▼▼▼
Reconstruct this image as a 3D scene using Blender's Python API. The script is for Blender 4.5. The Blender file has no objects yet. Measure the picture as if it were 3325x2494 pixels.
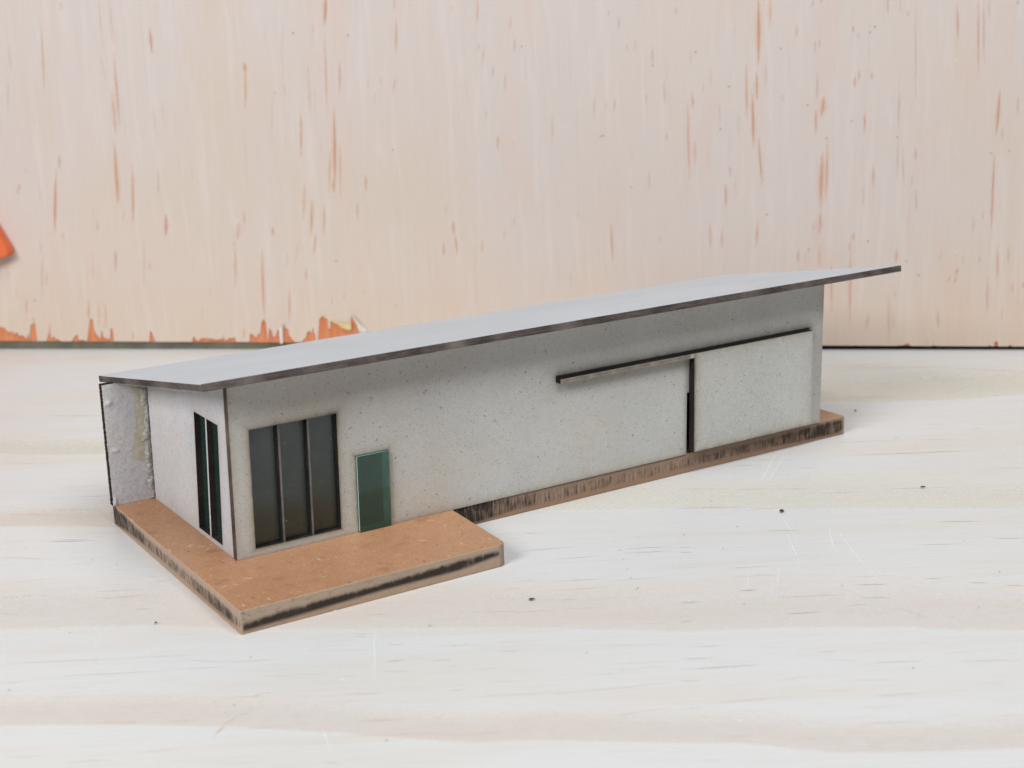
import bpy, bmesh, math, random
from mathutils import Vector, noise
random.seed(7)
MM = 0.001
ALB = .86                                              # share of the paint colours' lightness kept by the matt surfaces
scene = bpy.context.scene
col = scene.collection
CAM = [-120.94185,-331.09504,136.98264,1.32173,0.03789,-0.56126,4724.75129]
BORG = (18.85, 332.9)
BDIR = (0.74592, -0.66603)
ROOF_D = [223.08,80.08,40.53]
WORLD = 0.06
EXPO = 0.0
LIGHTS = [('window_light', (-.85, -.32, .64), (.07, .05, .02), .45, .45, 9.6, (1.0, .987, .978)),
          ('overhead_fill', (.10, -.52, 1.08), (.10, .05, 0), .8, .7, 10.2, (.95, .98, 1.0))]  # overhead one is an unseen fill lamp, added to lift the front wall
# grain marks and stains: along the plywood board (s, z) and on the table (x, y), in mm
BSTREAKS = [[64.8,151.6,64.0,128.6,0.46,"g",0.35],[69.5,151.4,69.2,130.3,0.46,"g",0.4],[68.9,128.5,68.3,94.8,0.8,"o",0.5],[62.9,126.8,64.2,114.1,0.57,"g",0.3],[66.2,112.8,66.3,92.3,1.37,"r",0.3],[65.2,92.3,63.7,63.0,1.14,"o",0.6],[37.9,142.0,35.7,109.8,0.46,"r",0.5],[22.1,133.2,21.5,120.5,0.46,"g",0.35],[20.3,120.5,17.7,102.6,0.46,"g",0.35],[85.8,137.8,85.8,126.0,0.8,"r",0.6],[126.0,122.8,124.4,101.1,0.69,"o",0.45],[125.8,122.2,125.9,117.3,1.49,"o",0.4],[162.6,148.9,161.1,134.5,0.86,"r",0.7],[160.9,134.5,159.7,98.9,0.57,"o",0.4],[156.7,138.3,155.6,128.0,0.46,"g",0.35],[152.9,122.6,152.0,92.8,0.57,"g",0.35],[148.5,102.9,147.0,80.9,0.63,"o",0.55],[162.7,103.8,160.8,67.9,1.03,"o",0.65],[160.1,86.9,157.9,64.7,0.57,"o",0.4],[147.9,73.2,146.2,55.2,0.46,"g",0.35],[151.0,65.5,149.0,48.7,0.51,"o",0.4],[155.7,62.2,154.4,48.0,0.51,"o",0.4],[72.2,83.1,69.8,54.3,0.69,"o",0.55],[37.2,80.6,33.2,50.8,0.63,"r",0.6],[39.4,86.4,38.8,79.3,0.63,"r",0.5],[83.7,79.0,82.6,66.6,0.46,"g",0.4],[85.1,60.0,84.3,50.1,0.69,"r",0.5],[84.1,107.8,83.8,88.0,0.46,"g",0.28],[88.2,107.7,88.1,96.9,0.46,"g",0.28],[143.5,140.0,141.4,118.0,0.51,"g",0.22],[135.6,136.0,135.1,128.1,0.46,"g",0.18],[137.1,113.2,135.1,88.8,0.46,"g",0.25],[142.3,113.0,141.9,106.2,0.46,"g",0.25],[47.8,149.8,47.6,145.1,0.69,"g",0.35],[53.7,58.5,53.2,51.2,0.51,"g",0.35],[66.4,61.6,65.4,56.4,0.57,"g",0.3],[22.6,80.2,22.2,77.6,0.57,"g",0.35],[28.6,74.8,27.7,64.2,0.46,"g",0.22],[19.3,74.4,19.2,71.0,0.92,"r",0.25],[114.7,48.4,114.2,45.2,0.51,"o",0.4],[132.2,53.5,132.0,50.2,0.69,"r",0.3],[191.1,137.6,190.2,122.0,0.69,"r",0.4],[191.0,146.6,190.6,139.4,0.57,"g",0.35],[166.7,122.7,165.4,106.2,0.69,"o",0.4],[164.3,90.0,163.0,64.6,0.69,"o",0.35],[174.3,75.3,174.2,67.0,0.74,"o",0.5],[170.3,63.9,169.7,54.9,0.46,"g",0.4],[180.6,108.2,180.1,102.7,0.46,"g",0.4],[224.8,145.2,224.2,132.2,0.51,"r",0.4],[238.0,137.1,237.5,131.2,0.69,"g",0.35],[239.1,128.7,239.0,121.6,0.51,"g",0.4],[227.1,127.4,225.6,114.8,0.57,"g",0.3],[230.1,117.7,229.5,111.6,0.46,"d",0.4],[234.9,115.7,234.3,106.1,0.46,"d",0.35],[230.9,90.3,230.5,83.5,0.63,"o",0.4],[253.4,97.6,253.2,84.8,0.46,"d",0.3],[270.6,105.0,270.2,93.6,0.46,"d",0.35],[278.6,103.6,278.4,97.0,0.46,"d",0.35],[275.2,103.1,275.2,97.1,0.46,"g",0.3],[281.0,135.5,280.8,128.4,0.46,"d",0.4],[293.8,123.3,293.9,115.0,0.46,"d",0.4],[287.2,126.5,287.1,120.6,0.46,"d",0.25],[284.1,124.2,284.1,120.7,0.46,"d",0.2],[298.4,110.2,298.7,99.4,0.51,"d",0.35],[291.1,105.6,291.2,99.6,0.46,"d",0.25],[299.1,89.2,299.2,85.6,0.51,"d",0.35],[291.8,74.2,292.0,65.6,0.46,"d",0.35],[210.6,55.6,210.7,48.6,0.57,"o",0.65],[211.1,49.2,211.8,40.8,0.57,"o",0.65],[206.1,46.7,206.0,39.6,0.51,"o",0.55],[276.0,54.0,276.5,36.3,0.51,"o",0.6],[236.2,56.5,236.2,52.0,0.46,"g",0.4],[231.8,50.8,231.8,47.0,0.46,"g",0.4],[208.1,62.0,208.0,57.5,0.46,"g",0.3],[214.3,142.1,214.3,138.5,0.46,"g",0.3],[178.1,114.4,177.7,110.1,0.51,"g",0.25],[183.3,114.9,183.2,110.0,0.51,"g",0.25],[189.4,114.1,188.4,108.0,0.69,"r",0.2],[226.4,100.8,226.3,95.3,0.46,"g",0.3],[277.0,137.4,277.0,134.4,0.4,"d",0.3],[222.5,47.1,222.1,40.7,0.51,"o",0.35],[224.5,126.0,224.5,123.9,0.57,"d",0.4],[262.6,58.6,262.5,54.8,0.46,"g",0.3],[295.8,48.7,296.0,43.7,0.46,"g",0.3],[303.2,137.5,303.3,134.0,0.46,"d",0.35],[334.9,140.9,335.0,112.6,1.05,"o",0.7],[334.4,112.6,334.6,99.3,0.82,"o",0.55],[339.3,140.8,339.4,127.3,0.58,"o",0.4],[330.3,116.3,330.8,90.9,0.64,"o",0.5],[332.6,105.4,333.3,81.1,0.82,"o",0.65],[335.1,87.8,337.0,66.1,0.7,"o",0.55],[307.6,102.5,308.2,67.9,0.64,"o",0.5],[309.4,104.9,309.6,97.6,0.64,"o",0.5],[310.2,86.5,310.4,74.8,0.53,"o",0.4],[308.9,121.8,308.8,114.0,0.47,"g",0.35],[316.6,113.7,316.6,105.9,0.47,"g",0.25],[313.7,107.8,313.7,104.2,0.47,"g",0.3],[320.0,100.3,320.1,91.2,0.47,"g",0.35],[322.2,68.9,322.4,58.3,0.64,"o",0.55],[324.1,76.3,324.2,70.1,0.53,"g",0.4],[326.2,71.3,326.2,62.6,0.47,"g",0.3],[357.6,111.3,357.8,98.7,0.47,"d",0.45],[357.3,97.5,357.3,86.6,0.7,"o",0.5],[360.3,102.2,359.2,92.6,1.52,"o",0.45],[361.7,85.3,361.5,59.5,0.7,"o",0.5],[360.0,81.1,359.7,56.4,1.52,"o",0.5],[359.4,57.1,359.2,47.1,1.17,"o",0.45],[356.7,53.4,357.1,48.3,0.53,"o",0.35],[349.5,129.3,349.5,124.0,0.53,"o",0.35],[356.6,124.3,356.6,116.6,0.41,"d",0.35],[358.3,124.2,358.3,119.5,0.41,"d",0.35],[370.8,127.9,370.8,125.0,0.53,"d",0.55],[371.8,109.6,371.9,103.7,0.58,"o",0.5],[373.4,111.4,373.5,106.6,0.47,"d",0.45],[378.0,110.6,378.3,106.5,0.47,"d",0.4],[375.8,95.8,375.9,86.2,0.58,"o",0.5],[379.5,75.8,379.7,64.8,0.58,"o",0.4],[376.0,67.9,376.1,58.0,0.53,"g",0.4],[383.3,139.0,383.6,130.9,0.41,"d",0.5],[393.4,138.6,394.9,95.3,0.41,"d",0.3],[391.0,133.0,391.1,130.1,0.41,"d",0.4],[388.6,105.0,388.7,85.9,0.41,"d",0.45],[388.5,85.9,388.7,67.7,0.53,"d",0.3],[390.6,82.8,391.3,64.6,0.41,"d",0.4],[395.3,81.5,395.5,75.4,0.53,"d",0.4],[395.9,65.1,396.5,55.2,0.53,"d",0.35],[408.9,134.6,409.6,119.6,0.47,"r",0.6],[416.5,137.7,417.7,105.9,0.47,"r",0.5],[418.4,137.6,419.6,111.7,0.41,"r",0.4],[420.4,137.5,420.8,127.8,0.41,"d",0.35],[425.7,102.7,425.1,83.8,0.82,"r",0.6],[424.8,79.6,424.9,46.2,0.47,"r",0.75],[432.5,100.2,432.9,91.9,0.47,"r",0.4],[427.3,88.5,427.5,82.0,0.47,"d",0.35],[418.0,54.3,418.1,46.9,0.53,"g",0.45],[421.4,56.1,421.7,52.4,0.53,"g",0.4],[334.9,53.7,334.3,42.3,0.82,"o",0.4],[315.9,53.9,316.3,41.9,0.7,"o",0.35],[320.8,50.7,320.8,41.2,0.47,"o",0.4],[372.6,48.8,372.3,44.4,0.82,"o",0.4],[371.2,45.0,371.0,40.6,0.58,"o",0.35],[327.1,97.1,327.6,88.0,0.41,"g",0.3],[344.3,103.3,344.3,99.1,0.41,"g",0.3],[337.7,114.9,337.9,105.9,0.53,"g",0.4],[394.2,71.2,394.4,65.1,0.47,"d",0.3],[358.7,138.8,358.7,135.9,0.47,"d",0.35],[355.6,139.0,355.5,134.9,0.47,"d",0.3],[372.6,125.5,372.8,122.6,0.47,"g",0.35],[387.7,137.7,388.8,131.9,0.41,"g",0.3],[430.8,136.0,430.9,132.6,0.58,"g",0.4],[36.4,76.1,33.0,51.8,0.81,"o",0.55],[64.8,77.1,63.8,63.9,0.74,"o",0.5],[72.0,76.9,69.7,55.2,0.61,"o",0.45],[85.1,60.4,84.0,49.5,0.81,"r",0.5],[26.0,43.1,23.6,22.1,0.61,"g",0.5],[26.2,51.8,25.5,41.5,0.61,"g",0.25],[60.5,45.9,59.3,34.0,0.68,"r",0.5],[74.3,50.4,71.5,26.7,0.61,"g",0.4],[75.6,39.4,75.1,34.6,0.61,"r",0.3],[115.1,48.4,113.6,26.4,0.61,"o",0.45],[126.9,45.9,125.4,12.0,0.74,"o",0.6],[150.5,65.5,149.1,49.5,0.61,"o",0.5],[155.8,62.4,155.1,52.5,0.54,"o",0.4],[151.5,51.8,149.4,40.2,0.61,"o",0.45],[147.9,72.4,146.2,55.7,0.61,"o",0.35],[120.3,61.4,120.0,53.7,0.61,"r",0.35],[117.8,56.1,116.0,47.6,2.03,"r",0.22],[138.1,44.2,137.4,34.9,0.61,"g",0.2],[143.8,49.6,141.3,38.0,0.61,"g",0.3],[145.7,36.4,145.5,30.1,0.61,"o",0.45],[16.2,23.8,15.3,15.6,0.61,"r",0.4],[37.0,53.3,36.6,48.5,0.74,"g",0.35],[45.3,23.6,44.4,12.2,0.68,"o",0.5],[50.2,22.0,48.8,9.8,0.61,"o",0.35],[53.2,21.9,51.9,8.9,0.61,"r",0.35],[137.7,27.8,136.5,10.4,0.54,"o",0.5],[50.0,46.0,48.2,28.4,0.54,"g",0.25],[170.1,65.2,169.7,55.3,0.54,"g",0.35],[161.9,25.3,161.8,21.4,0.54,"g",0.4],[156.2,23.0,156.0,19.9,0.61,"g",0.35],[160.2,73.7,160.3,66.9,0.68,"o",0.5],[163.5,70.6,163.1,65.3,0.54,"g",0.3],[132.5,53.6,132.3,48.9,0.61,"r",0.35],[27.1,35.0,26.4,28.6,0.61,"r",0.25],[69.6,21.9,69.1,17.0,0.54,"g",0.25],[97.7,19.3,97.3,13.7,0.61,"g",0.25],[18.6,15.6,18.1,10.6,0.54,"o",0.4],[25.8,12.3,25.2,6.5,0.54,"o",0.45],[21.4,3.2,21.4,2.4,0.34,"g",0.1],[64.7,8.9,64.2,3.9,0.54,"o",0.4],[115.8,10.5,115.5,4.8,0.54,"o",0.45],[106.5,7.3,106.4,4.0,0.47,"o",0.35],[184.3,21.3,184.2,17.4,0.54,"g",0.3],[170.6,27.6,170.4,22.9,0.54,"g",0.25],[66.1,62.3,65.5,56.1,0.54,"g",0.25],[9.0,36.0,8.6,31.9,0.61,"g",0.25],[12.0,27.8,11.6,23.0,0.68,"r",0.2],[53.5,57.8,52.9,52.3,0.61,"g",0.2],[82.9,73.6,82.4,68.2,0.54,"g",0.25],[18.4,73.3,17.9,68.6,0.74,"r",0.25],[351.1,42.1,350.8,35.7,0.59,"o",0.45],[355.2,42.5,355.1,40.1,0.59,"r",0.45],[359.4,43.4,359.6,33.7,0.5,"o",0.4],[364.1,38.5,364.6,15.4,0.63,"o",0.45],[371.3,43.3,371.8,9.9,0.63,"r",0.5],[389.3,41.6,389.2,35.4,0.63,"o",0.5],[378.7,15.9,378.4,7.9,0.68,"g",0.5],[386.7,24.2,387.3,2.0,1.17,"g",0.35],[388.3,14.8,388.7,7.9,0.72,"g",0.25],[405.7,17.7,406.2,8.9,0.54,"r",0.45],[403.8,12.8,404.2,1.5,0.41,"g",0.3],[412.6,34.2,412.5,30.3,0.59,"r",0.5],[427.3,42.6,428.0,27.3,0.5,"r",0.45],[431.6,42.6,431.8,34.5,0.45,"d",0.4],[420.9,38.4,420.9,35.5,0.41,"d",0.45],[424.1,30.7,424.7,14.2,0.5,"r",0.4],[433.6,27.3,433.9,23.4,0.5,"r",0.35],[412.0,30.3,412.1,27.4,0.54,"r",0.35],[414.7,39.0,414.8,34.2,0.41,"g",0.25],[406.1,41.0,406.2,35.2,0.41,"g",0.25],[409.7,30.8,409.7,27.9,0.45,"r",0.3],[437.9,28.2,437.9,24.8,0.54,"r",0.4],[401.9,5.9,402.2,2.0,0.45,"g",0.25],[430.2,17.6,430.2,11.8,0.54,"r",0.2],[353.7,41.6,353.7,35.2,0.54,"o",0.2],[388.8,24.7,389.3,21.7,1.35,"g",0.22]]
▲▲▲
Directive — Wherever the word "scene" occurs in a line of the listing, copy that line.

Complete answer —
Reconstruct this image as a 3D scene using Blender's Python API. The script is for Blender 4.5. The Blender file has no objects yet. Measure the picture as if it were 3325x2494 pixels.
scene = bpy.context.scene
col = scene.collection